Tous les événements de ces trois derniers mois démontrent qu’une puissante propagande s’était mise en place pour manipuler les sentiments et les émotions des Algériens, et les empêcher d’aller aux urnes, avec l’aide patentée des “radicaux” d’ici et d’outre-Méditerranée. Les attaques répétées contre le statut du député (40 millions de salaire !) par les bénéficiaires de la rente, les troubles sociaux avec des grèves perlées touchant la poste, les impôts, l’éducation..., la pénurie de produits de première nécessité en plein ramadhan et le manque de liquidité pour payer les retraités… ont instauré une atmosphère délétère. Le quasi-mutisme de la presse sur la campagne, la passivité du gouvernement, son absence sur le terrain et autres erreurs de gestion des affaires touchant l’opinion publique… ont fini par persuader le citoyen qu’il valait mieux rester chez soi que d’aller exercer son droit de choisir les futurs députés. 
Après un magnifique Hirak et un engagement exceptionnel pour le changement, “l’élite”, en alliance objective avec les caciques du système, a réussi à convaincre le peuple qu’il fallait baisser les bras au moment où il aurait pu cueillir les fruits de ses efforts.  
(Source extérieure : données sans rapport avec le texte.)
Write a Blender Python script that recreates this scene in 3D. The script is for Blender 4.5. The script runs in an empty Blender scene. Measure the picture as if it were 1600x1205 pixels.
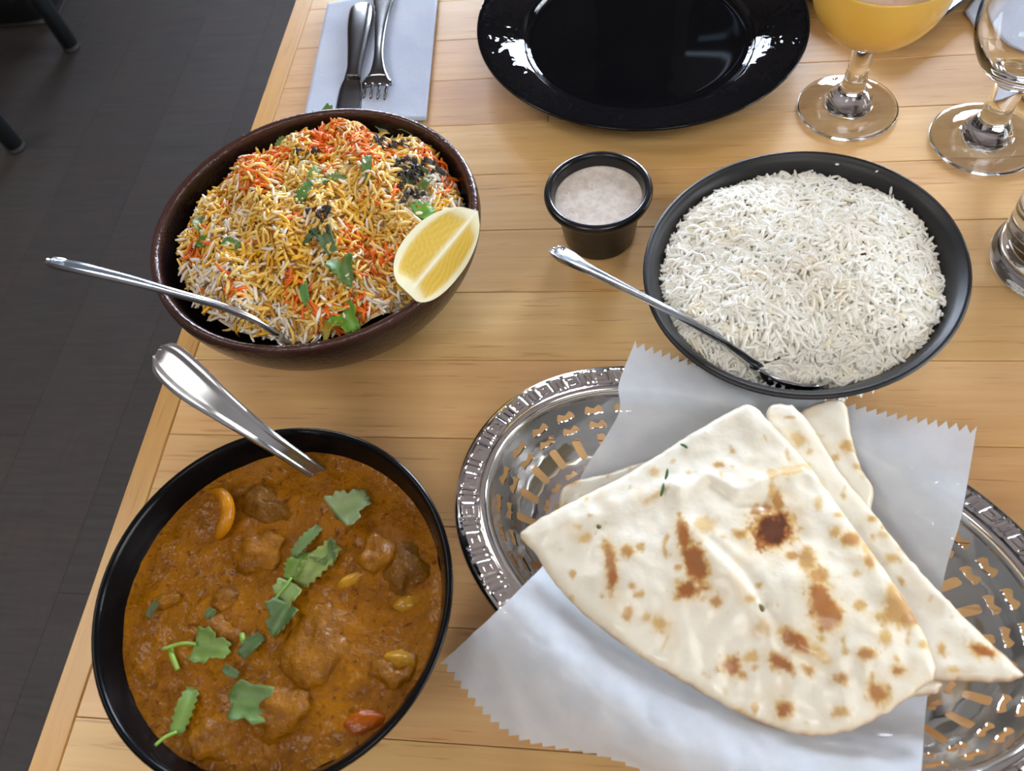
import bpy, bmesh, math, random
import numpy as np
from mathutils import Vector, Matrix, noise as mnoise
from mathutils.geometry import delaunay_2d_cdt
S = bpy.context.scene
COL = S.collection
PI = math.pi
A3 = np.array
rng = np.random.default_rng(7)
random.seed(7)

# ------------------------------------------------------------------ camera, world, light, exposure
CAMH, FPX = 0.42, 1240.0
CR = np.array([[0.9899586640805776, 0.07692467577464104, -0.11859358190376251],     # camera right
               [-0.005804161778053041, 0.8603767221576315, 0.5096255563404805],     # camera up
               [-0.14123793795525427, 0.503819898600935, -0.8521838737361154]])     # camera forward
cd = bpy.data.cameras.new('camera'); cam = bpy.data.objects.new('camera', cd); COL.objects.link(cam)
m = Matrix.Identity(4)
for i in range(3):
    m[i][0], m[i][1], m[i][2] = CR[0][i], CR[1][i], -CR[2][i]
m[2][3] = CAMH
cam.matrix_world = m
cd.sensor_width = 36.0; cd.lens = 36.0 * FPX / 1600; cd.clip_start = 0.01; cd.clip_end = 60
cd.dof.use_dof = True; cd.dof.focus_distance = 0.50; cd.dof.aperture_fstop = 11.0
S.camera = cam
S.view_settings.view_transform = 'Standard'; S.view_settings.look = 'None'
S.view_settings.gamma = 1.0; S.view_settings.use_curve_mapping = False
S.view_settings.exposure = 0.26
S.cycles.max_bounces = 10; S.cycles.transmission_bounces = 10; S.cycles.transparent_max_bounces = 12
S.cycles.diffuse_bounces = 4; S.cycles.glossy_bounces = 5
S.cycles.sample_clamp_indirect = 6.0; S.cycles.blur_glossy = 0.6

w = bpy.data.worlds.new('sky'); S.world = w; w.use_nodes = True
w.node_tree.nodes['Background'].inputs['Color'].default_value = (0.62, 0.78, 1.0, 1)
w.node_tree.nodes['Background'].inputs['Strength'].default_value = 1.2

def window_light(name, loc, rot, sx, sy, power, col=(0.86, 0.94, 1.0), spread=180):
    l = bpy.data.lights.new(name, 'AREA'); l.shape = 'RECTANGLE'; l.size = sx; l.size_y = sy
    l.energy = power; l.color = col; l.spread = math.radians(spread)
    o = bpy.data.objects.new(name, l); COL.objects.link(o); o.location = loc; o.rotation_euler = rot
    return o
# daylight entering by the windows: two in the right wall, two windows and a transom in the front wall
window_light('daylight_side', (2.38, 1.9, 1.1), (0, math.radians(90), 0), 2.2, 2.0, 230, (0.88, 0.94, 1.0))
window_light('daylight_side', (2.38, -0.7, 1.1), (0, math.radians(90), 0), 2.2, 2.0, 140, (0.97, 0.98, 1.0))
window_light('daylight_front', (0.54, 4.36, 2.62), (math.radians(-90), 0, 0), 0.40, 0.20, 2.2, (0.45, 0.68, 1.0), 90)
window_light('daylight_front', (1.3, 4.38, 1.1), (math.radians(-90), 0, 0), 1.4, 2.0, 520, (0.72, 0.82, 1.0))
window_light('daylight_front', (-1.3, 4.38, 1.1), (math.radians(-90), 0, 0), 1.4, 2.0, 300, (0.72, 0.82, 1.0))
# unseen overhead lamps, added as soft fill for the room
FILL_LAMPS = ((-2.4, 0.6), (-1.2, -1.6), (0.8, -1.6))
for lx, ly in FILL_LAMPS:
    window_light('fill_lamp_light', (lx, ly, 2.66), (0, 0, 0), 0.9, 0.9, 21, (1.0, 0.96, 0.91))

# ------------------------------------------------------------------ helpers
def at(px, py, z=0.0):
    d = (px - 800) / FPX * CR[0] - (py - 602.5) / FPX * CR[1] + CR[2]
    t = (z - CAMH) / d[2]
    return np.array([0, 0, CAMH]) + d * t
def topx(P):
    q = np.asarray(P, float) - np.array([0, 0, CAMH]); c = q @ CR.T
    return np.stack([800 + FPX * c[..., 0] / c[..., 2], 602.5 - FPX * c[..., 1] / c[..., 2]], -1)

def mk(name, V, F, mat=None, parent=None, smooth=True, col=None, loc=None):
    me = bpy.data.meshes.new(name)
    me.from_pydata([tuple(map(float, v)) for v in V], [], [tuple(map(int, f)) for f in F])
    me.validate()
    if smooth: me.polygons.foreach_set('use_smooth', [True] * len(me.polygons))
    if col is not None:
        a = me.color_attributes.new('Col', 'FLOAT_COLOR', 'POINT')
        c = np.ones((len(V), 4), np.float32); c[:, :3] = col
        a.data.foreach_set('color', c.ravel())
    me.update()
    o = bpy.data.objects.new(name, me); COL.objects.link(o)
    if mat: me.materials.append(mat)
    if parent: o.parent = parent
    if loc is not None: o.location = loc
    return o
def mk_fast(name, V, tris_or_quads, k, mat, col=None, smooth=True):
    V = np.asarray(V, np.float32); F = np.asarray(tris_or_quads, np.int32)
    me = bpy.data.meshes.new(name)
    me.vertices.add(len(V)); me.vertices.foreach_set('co', V.ravel())
    me.loops.add(F.size); me.loops.foreach_set('vertex_index', F.ravel())
    me.polygons.add(len(F)); me.polygons.foreach_set('loop_start', np.arange(0, F.size, k, dtype=np.int32))
    me.polygons.foreach_set('use_smooth', np.full(len(F), smooth))
    if col is not None:
        a = me.color_attributes.new('Col', 'FLOAT_COLOR', 'POINT')
        c = np.ones((len(V), 4), np.float32); c[:, :3] = col
        a.data.foreach_set('color', c.ravel())
    me.update(calc_edges=True); me.validate()
    o = bpy.data.objects.new(name, me); COL.objects.link(o); me.materials.append(mat)
    return o
def tag(o, label, cat, group=None, kind=None):
    o['label'] = label; o['category'] = cat
    if group: o['group'] = group
    if kind: o['kind'] = kind
    return o
def thing(name, label, cat, loc=(0, 0, 0), rz=0.0, group=None):
    o = bpy.data.objects.new(name, None); COL.objects.link(o); o.empty_display_size = 0.02
    o.location = tuple(map(float, loc)); o.rotation_euler = (0, 0, rz)
    return tag(o, label, cat, group)
def struct(o): o['kind'] = 'structure'; return o
def box(x0, x1, y0, y1, z0, z1, b=0.0):
    """box, optionally with its top edges chamfered"""
    if b <= 0:
        V = [(x, y, z) for z in (z0, z1) for y in (y0, y1) for x in (x0, x1)]
        F = [(0, 2, 3, 1), (4, 5, 7, 6), (0, 1, 5, 4), (2, 6, 7, 3), (0, 4, 6, 2), (1, 3, 7, 5)]
        return V, F
    V = []
    for (i, z) in ((0, z0), (0, z1 - b), (b, z1)):
        V += [(x0 + i, y0 + i, z), (x1 - i, y0 + i, z), (x1 - i, y1 - i, z), (x0 + i, y1 - i, z)]
    F = [(3, 2, 1, 0), (8, 9, 10, 11)]
    for k in (0, 4):
        for j in range(4): F.append((k + j, k + (j + 1) % 4, k + 4 + (j + 1) % 4, k + 4 + j))
    return V, F
def join(parts):
    V, F = [], []
    for v, f in parts:
        n = len(V); V += list(v); F += [tuple(i + n for i in q) for q in f]
    return V, F
def lathe(prof, seg=64, ex=1.0, ey=1.0, rot=0.0, cx=0.0, cy=0.0, wob=None):
    V, F = [], []
    n = len(prof); ca, sa = math.cos(rot), math.sin(rot)
    for i, (r, z) in enumerate(prof):
        for j in range(seg):
            a = 2 * PI * j / seg
            k = 1.0 if wob is None else 1 + wob(a, z)
            x, y = r * k * ex * math.cos(a), r * k * ey * math.sin(a)
            V.append((cx + x * ca - y * sa, cy + x * sa + y * ca, z))
    for i in range(n - 1):
        for j in range(seg):
            F.append((i * seg + j, i * seg + (j + 1) % seg, (i + 1) * seg + (j + 1) % seg, (i + 1) * seg + j))
    if prof[0][0] > 1e-6: F.append(tuple(range(seg))[::-1])
    if prof[-1][0] > 1e-6: F.append(tuple((n - 1) * seg + j for j in range(seg)))
    return V, F
def smoothcurve(P, n, closed=False):
    """Catmull-Rom through P (k,d), n points"""
    P = np.asarray(P, float); k = len(P)
    if closed: t = np.linspace(0, k, n, endpoint=False)
    else: t = np.linspace(0, k - 1, n)
    i = np.floor(t).astype(int)
    if not closed: i = np.clip(i, 0, k - 2)
    u = (t - i)[:, None]
    if closed: g = lambda j: P[j % k]
    else:
        Q = np.vstack([2 * P[0] - P[1], P, 2 * P[-1] - P[-2]]); g = lambda j: Q[np.clip(j + 1, 0, k + 1)]
    p0, p1, p2, p3 = g(i - 1), g(i), g(i + 1), g(i + 2)
    return 0.5 * (2 * p1 + (p2 - p0) * u + (2 * p0 - 5 * p1 + 4 * p2 - p3) * u ** 2 + (3 * p1 - p0 - 3 * p2 + p3) * u ** 3)
def tube(path, rad, seg=8):
    path = np.asarray(path, float); n = len(path)
    rad = np.full(n, rad) if np.isscalar(rad) else np.asarray(rad)
    T = np.gradient(path, axis=0); T /= np.linalg.norm(T, axis=1)[:, None]
    up = np.array([0, 0, 1.0]) if abs(T[0][2]) < 0.9 else np.array([1.0, 0, 0])
    V, F = [], []
    for i in range(n):
        s = np.cross(T[i], up); s /= np.linalg.norm(s); u = np.cross(s, T[i])
        for j in range(seg):
            a = 2 * PI * j / seg; V.append(path[i] + rad[i] * (math.cos(a) * s + math.sin(a) * u))
    for i in range(n - 1):
        for j in range(seg): F.append((i * seg + j, i * seg + (j + 1) % seg, (i + 1) * seg + (j + 1) % seg, (i + 1) * seg + j))
    F.append(tuple(range(seg))[::-1]); F.append(tuple((n - 1) * seg + j for j in range(seg)))
    return V, F
def nz(p, s=1.0, off=0.0):
    return mnoise.noise(Vector((p[0] * s + off, p[1] * s + off * 0.7, p[2] * s - off)))
def fbm(p, s, off=0.0, o=3):
    v, a = 0.0, 1.0
    for k in range(o): v += a * nz(p, s, off + 13 * k); s *= 2.1; a *= 0.5
    return v
def solidify(o, t, off=0.0, split=0):
    md = o.modifiers.new('thickness', 'SOLIDIFY'); md.thickness = t; md.offset = off
    if split: e = o.modifiers.new('crisp', 'EDGE_SPLIT'); e.split_angle = math.radians(split)
    return o
def lin(r, g, b):
    return tuple(((c / 255) / 12.92 if c <= 10 else ((c / 255 + 0.055) / 1.055) ** 2.4) for c in (r, g, b))

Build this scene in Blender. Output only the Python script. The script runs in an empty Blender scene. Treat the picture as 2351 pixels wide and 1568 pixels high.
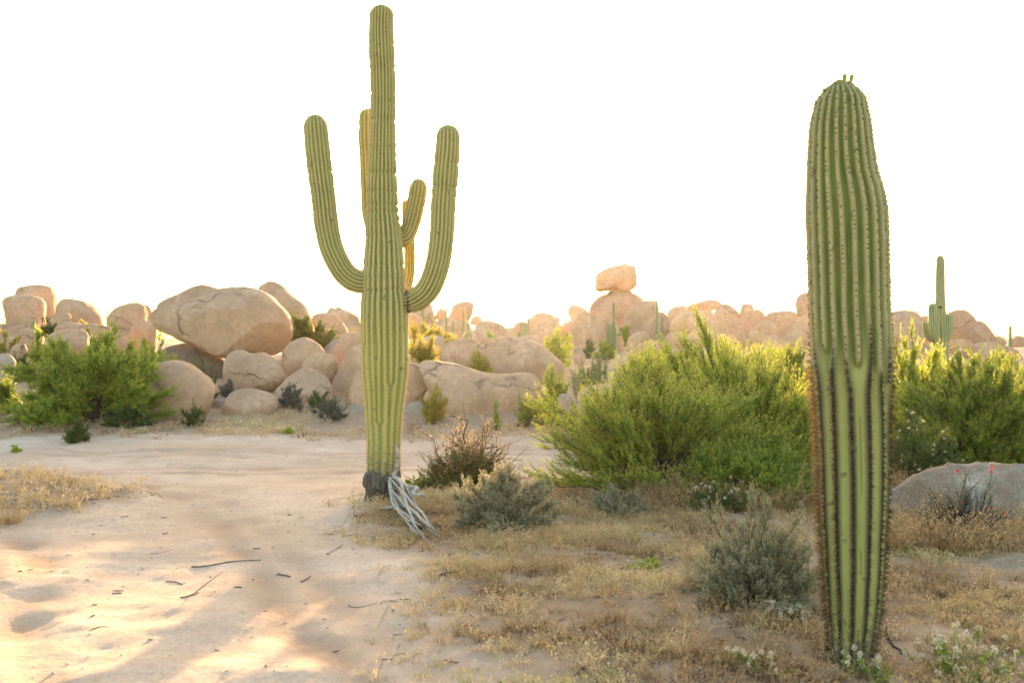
import bpy, math, numpy as np
from mathutils import Vector
R = math.radians
scene = bpy.context.scene
COL = scene.collection
F, CX, CY, EYE = 2286.0, 1175.5, 784.0, 1.6      # focal length and frame centre in photo units, eye height in metres

def at(px, py, Y): return np.array([(px-CX)/F*Y, Y, EYE-(py-CY)/F*Y])

# ------------------------------------------------------------------ noise
_r = np.random.RandomState(7)
_P = _r.permutation(256); _P = np.concatenate([_P, _P, _P]); _V = _r.rand(256)*2-1
def vnoise(p):
    p = np.asarray(p, float); i = np.floor(p).astype(int); f = p-i; i &= 255; f = f*f*f*(f*(f*6-15)+10)
    def g(a, b, c): return _V[_P[_P[_P[(i[:, 0]+a) & 255]+((i[:, 1]+b) & 255)]+((i[:, 2]+c) & 255)]]
    x, y, z = f.T
    L = lambda a, b, t: a+(b-a)*t
    return L(L(L(g(0,0,0), g(1,0,0), x), L(g(0,1,0), g(1,1,0), x), y), L(L(g(0,0,1), g(1,0,1), x), L(g(0,1,1), g(1,1,1), x), y), z)
def fbm(p, o=4):
    p = np.asarray(p, float); s = 0; a = 1.0
    for k in range(o): s = s+a*vnoise(p*2**k+17.3*k); a *= .5
    return s
def ss(a, b, x):
    t = np.clip((np.asarray(x, float)-a)/(b-a), 0, 1); return t*t*(3-2*t)

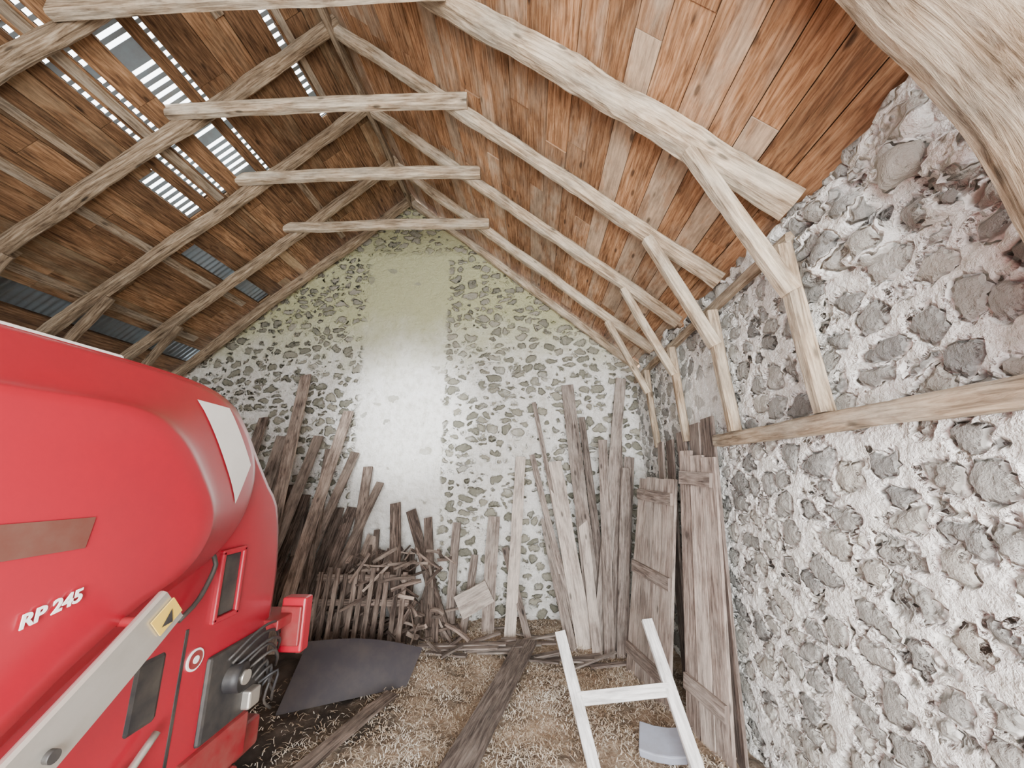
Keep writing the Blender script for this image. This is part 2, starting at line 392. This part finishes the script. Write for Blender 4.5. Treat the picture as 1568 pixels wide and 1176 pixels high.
for dx,y0,y1,w,p in((1.79,1.9,4.0,.09,1.0),(.8,.8,2.6,.1,.2),(2.25,2.1,3.1,.08,.8),(2.6,2.4,5.6,.1,.9),(3.2,1.7,3.3,.12,.6),(2.75,.6,2.3,.14,.7),(3.3,3.2,5.6,.1,.9),(1.1,4.1,5.7,.09,.3),(.42,1.5,3.7,.07,.9)):
    mb.plank(rp(-1,dx,y0,-.022),rp(-1,dx,y1,-.022),w,.022,nrm=nvl,seg=3,tone=(p*.6,.7,0))
mb.obj('ceiling_battens',m_raft)
def corr(side,a,b,y0,y1,off):
    n=int((y1-y0)/.0127);base=len(sl.v)
    for i in range(n+1):
        y=y0+(y1-y0)*i/n;h=off+.009*math.sin(2*math.pi*y/.076)
        sl.v.append(rp(side,a,y,h));sl.v.append(rp(side,b,y,h))
    for i in range(n):
        k=base+2*i;sl.face([k,k+1,k+3,k+2],[(0,0)]*4,(0,1,0),True)
for a,b_,op in bands:
    if op and op[2]=='cor': corr(-1,a-.05,b_+.05,op[0]-.05,op[1]+.05,.05)
sl.obj('corrugated_roof_sheet',m_metal)

# ---------------------------------------------------------------- trusses
RY=[.15,1.05,2.15,3.1,4.05,5.0,5.84]
for i,y in enumerate(RY):
    big=(i==2);w=.17 if big else .115;h=.165 if big else .12
    if i==6:w=.11;h=.11
    for side in(1,-1):
        mb=MB();ex=3.74 if side>0 else 4.05
        tone=(.72,1.0,0) if side>0 else (.35,.75,0)
        if side<0:w2,h2=.125,.135
        else:w2,h2=w,h
        pts=[Vector((APX+side*dx,y+yy,4.75+H-SL*dx-sg)) for dx,yy,sg in((-.05,side*.02,0),(1.2,.01,.0),(2.5,-.01,.02 if big else .01),(ex,0,-.0))]
        mb.log(pts,w2,h2,ref=(0,1,0),tone=tone,bow=.025,jit=.065,sq=5,taper=1.0)
        mb.obj('rafter',m_raft)
    if i<6:
        mb=MB();u=[3.5,3.5,3.46,3.565,3.59,3.565][i]
        mb.log([(-3.68,y-.1,u+H+.03),(-2.2,y-.1,u+H+.02),(-.60,y-.1,u+H-.02)],.09,.14,ref=(0,1,0),tone=(.7,.97,0),bow=.02,jit=.035,sq=8)
        mb.obj('collar_tie',m_raft)
        y2=.98 if i==1 else y-.02
        if i==1:
            mb=MB();mb.log([(1.00,y2,2.08+H),(1.23,y2,1.59+H),(1.46,y2,1.10+H),(1.53,y2,.70+H),(1.56,y2,.28+H)],.30,.10,ref=(0,1,0),tone=(.6,.78,0),bow=.008,sq=12,jit=.015);mb.obj('knee_brace',m_raft)
        elif i<=5:
            f=.095 if i<=3 else .08
            mb=MB();mb.log([(1.03,y2,2.02+H),(1.25,y2,1.55+H),(1.50,y2,1.02+H)],f,f,ref=(0,1,0),tone=(.75,.97,0),bow=.004,sq=8,jit=.03);mb.obj('knee_brace',m_raft)
            mb=MB();mb.log([(1.50,y2+.01,1.32+H),(1.53,y2+.01,.80+H),(1.57,y2+.01,.32+H)],f,f*.9,ref=(0,1,0),tone=(.6,.86,0),bow=.004,sq=8,jit=.03);mb.obj('wall_post',m_raft)
        mb=MB();mb.log([(-5.15,y+.02,2.1+H),(-5.6,y+.02,1.4+H),(-5.95,y+.02,.4+H)],.1,.1,ref=(0,1,0),tone=(.1,.6,0),bow=.02,sq=4);mb.obj('knee_brace',m_raft)
mb=MB();mb.log([(1.58,3.40,.27+H),(1.57,2.0,.26+H),(1.58,.9,.235+H),(1.58,-2.1,.20+H)],.1,.10,ref=(1,0,0),tone=(.75,.82,0),bow=.03,sq=7);mb.obj('wall_plate',m_raft)
mb=MB();mb.log([(1.60,5.9,1.40+H),(1.6,4.0,1.42+H),(1.60,2.2,1.42+H)],.06,.08,ref=(1,0,0),tone=(.6,.8,0),bow=.02);mb.obj('eaves_timber',m_raft)
mb=MB();mb.log([(APX,-2.2,4.70+H),(APX,2,4.70+H),(APX,5.95,4.70+H)],.07,.12,ref=(1,0,0),tone=(.1,.6,0));mb.obj('ridge_beam',m_raft)

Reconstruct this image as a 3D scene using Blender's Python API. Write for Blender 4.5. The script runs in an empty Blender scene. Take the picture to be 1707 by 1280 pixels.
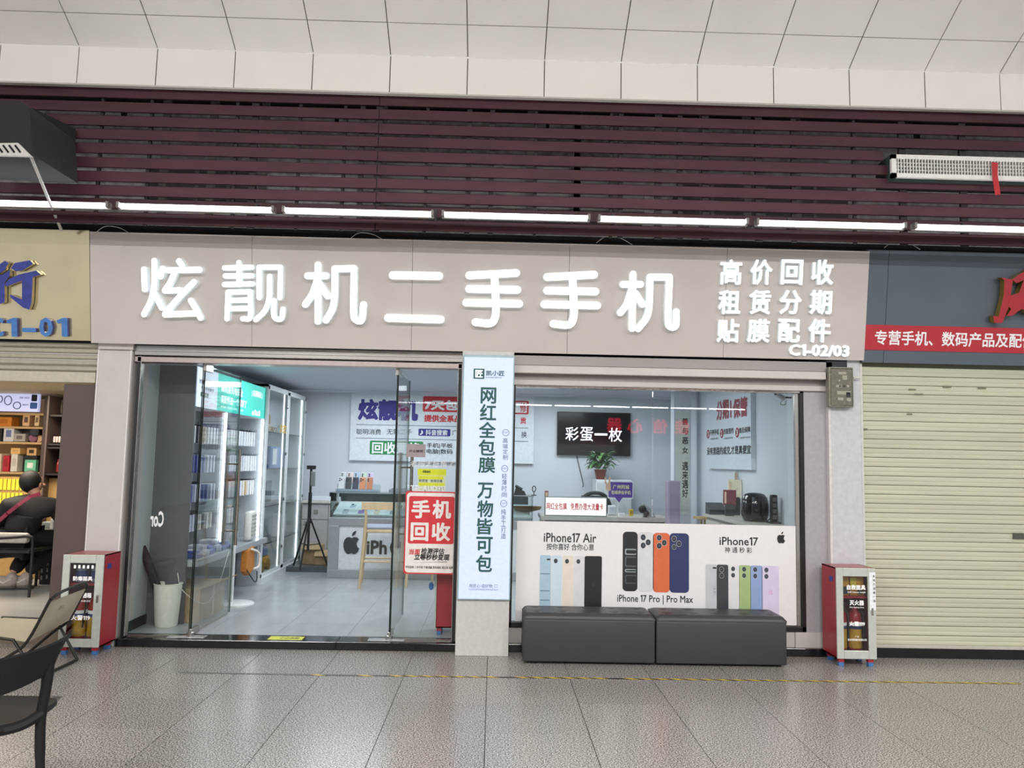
import bpy, bmesh, math, random
from mathutils import Vector, Matrix
random.seed(7)
SC = bpy.context.scene
COL = SC.collection
# ------------------------------------------------------------------ camera
IMW, IMH, FPX = 1707, 1280, 1378.97
YAW, PITCH, ROLL, CAMH = 0.0203156, 0.0939713, 0.0200824, 1.552
_f = Vector((math.sin(YAW), math.cos(YAW), 0)); _r = Vector((math.cos(YAW), -math.sin(YAW), 0)); _u = Vector((0, 0, 1))
FWD = math.cos(PITCH)*_f + math.sin(PITCH)*_u
_u2 = -math.sin(PITCH)*_f + math.cos(PITCH)*_u
RIGHT = math.cos(ROLL)*_r + math.sin(ROLL)*_u2
UP = -math.sin(ROLL)*_r + math.cos(ROLL)*_u2
EYE = Vector((0, 0, CAMH))
cd = bpy.data.cameras.new('camera'); cam = bpy.data.objects.new('camera', cd); COL.objects.link(cam)
cd.sensor_width = 36; cd.lens = FPX/IMW*36; cd.clip_start = .05; cd.clip_end = 200
cam.matrix_world = Matrix(((RIGHT.x, UP.x, -FWD.x, 0), (RIGHT.y, UP.y, -FWD.y, 0), (RIGHT.z, UP.z, -FWD.z, CAMH), (0, 0, 0, 1)))
SC.camera = cam
# ------------------------------------------------------------------ world, exposure
SC.view_settings.view_transform = 'Standard'; SC.view_settings.look = 'None'
SC.view_settings.gamma = 1; SC.view_settings.use_curve_mapping = False
SC.view_settings.exposure = 0.0
w = bpy.data.worlds.new('world'); SC.world = w; w.use_nodes = True
w.node_tree.nodes['Background'].inputs[0].default_value = (.92, .95, 1, 1)
w.node_tree.nodes['Background'].inputs[1].default_value = .85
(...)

Le résultat est qu’au lieu de faire dégager le système, c’est la voie royale et légale au retour du régime qui a été dégagée !
Il y a eu une inversion de la logique politique, lourde de conséquences. On se retire sous la tente, on laisse la partie adverse prendre la totalité du pouvoir, puis on se congratule pour cette prouesse, tout en fustigeant ceux qui, isolés et livrés à eux-mêmes, ont tenté d’offrir une issue au Hirak, même minime, mais vitale pour la poursuite du combat démocratique.
Le boycott a été massif, “l’élite” a obtenu ce qu’elle voulait.